O dönemin sineması bizi neo liberal hayat anlayışına iten, toplumsal algıyı
yok eden bir sinemaydı. Bireyci, bencil, hazcı, maddi, sistemle bütünleşerek
yaşamını sürdürmenin bir ayrıcalık olduğu ideolojisini bize boca ediyordu.
“Uzak” bu dönemin yücelttiği bu kesime yöneltilen ilk eleştirel bakış
olması bakımından bir kırılma noktası özelliğini taşıyor.
Film, izleyicide Yusuf’a karşı derin bir acıma hissi bırakarak sona eriyor.
Diğer kahraman Mahmut’u ise anlamsız bir boşluk ve hiçlik duygusu ile
dolu olarak parkta yalnız başına oturarak bırakıyoruz. Yaşamı başarısızlıklarla
dolu, hayallerinden uzaklaşmış, kadınları yaralamış, yaralamaya devam
ediyor… İyilik yapma, bir insanı anlama ve yardım etme yeteneğinden yoksun,
yalnız, ve mutsuz.
Cannes film festivalinde yarışmanın, film gösterimlerinin sürdüğü günlerde
Radikal gazetesinde Mehmet Basutçu’nun aktardığı, yabancı gazetecilerden
birinin, “Film Türkiye’nin temel sorunlarına metaforik göndermelerde mi
bulunuyor” sorusuna verilecek cevap olarak, metaforik değil ama sanatçı
sezgisiyle Türkiye aydını ve onun dışladığı, görmezden geldiği, hatta
aşağıladığı kesimlerle ilgili çarpıcı bir dışavurumu başardığını vurguluyoruz.
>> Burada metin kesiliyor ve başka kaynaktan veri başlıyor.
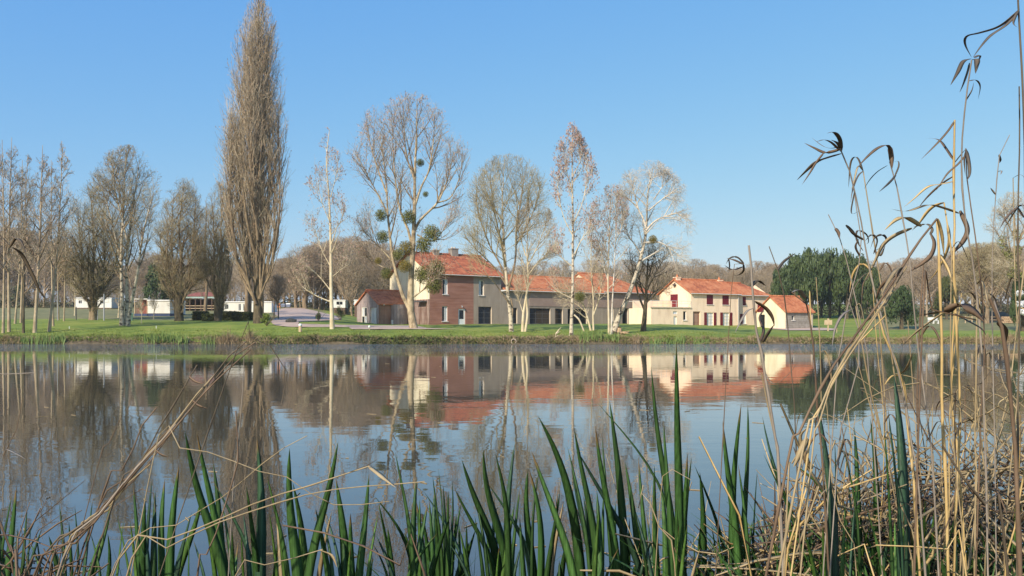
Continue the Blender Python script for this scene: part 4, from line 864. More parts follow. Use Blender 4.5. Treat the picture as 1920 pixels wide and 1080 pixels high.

N.B.Ceylan titiz bir sanatçı duyarlılığı ile filminin kahramanlarını yetkin
bir biçimde oluşturtmuş..
Son yıllarda Türk sinemasında toplumsal göndermeleri bunca güçlü, acısı
bunca keskin bir film izlemedim.
“Uzak” filminin tematik yapısında yeralan bu canalıcı konumun yerel olduğu
kadar evrensellik boyutuna taşıyan çok önemli bir bağlamı da var.
Çünkü Türkiye’de yaşanan bu altüst oluş, bu toplumsal anlamdaki çöküş
çok evrensel… Son yıllarda izlediğimiz pek çok film, kent yaşamı, yalnızlaşma,
işsiz ve çıkışsız genç insan sayısının inanılmaz derecede artışı gibi
canalıcı sorunları doğrudan ya da dolaylı olarak bağırıyor.
Bu hayati sorunun Türkiye’deki izdüşümünü duyarlı bir biçimde yansıttığı
için, bu temayı estetik sinematografik bir bütünlükle yoğurabilmeyi başardığı
için “Uzak” Cannes film festivalinde ödüllendirildi.
Nuri Bilge Ceylan’ın tematik anlamdaki bu başarısı sinema sanatının araçlarını
kullanabilme bağlamında da sürüyor.
Ceylan kamerayı kendi kullanıyor. Üstün nitelikli bir görsel çalışma meydana
getiriyor. Film üretiminin teknik olarak her alanıyla titizlikle uğraşıyor.
Sadece göresel açıdan değil, “Uzak” filminde Ceylan, sinemada gerçekliğin
en temel öğelerinden biri olarak dikkate almamız gereken “dış ses”leri
de etkileyici bir biçimde kullanmış… Ve bu çok başarılı ses çalışması,
Ceylan’ın filmine ayrı bir derinlik katmış.
Sonuç olarak Ceylan’ın filmi “Uzak” film sanatının pek çok unsuru açısından
üstün nitelikli ve çığır ağıcı nitelikte… Umarım Türk Sinema ortamında
daha geniş biçimde üzerinde düşünülür ve irdelenir.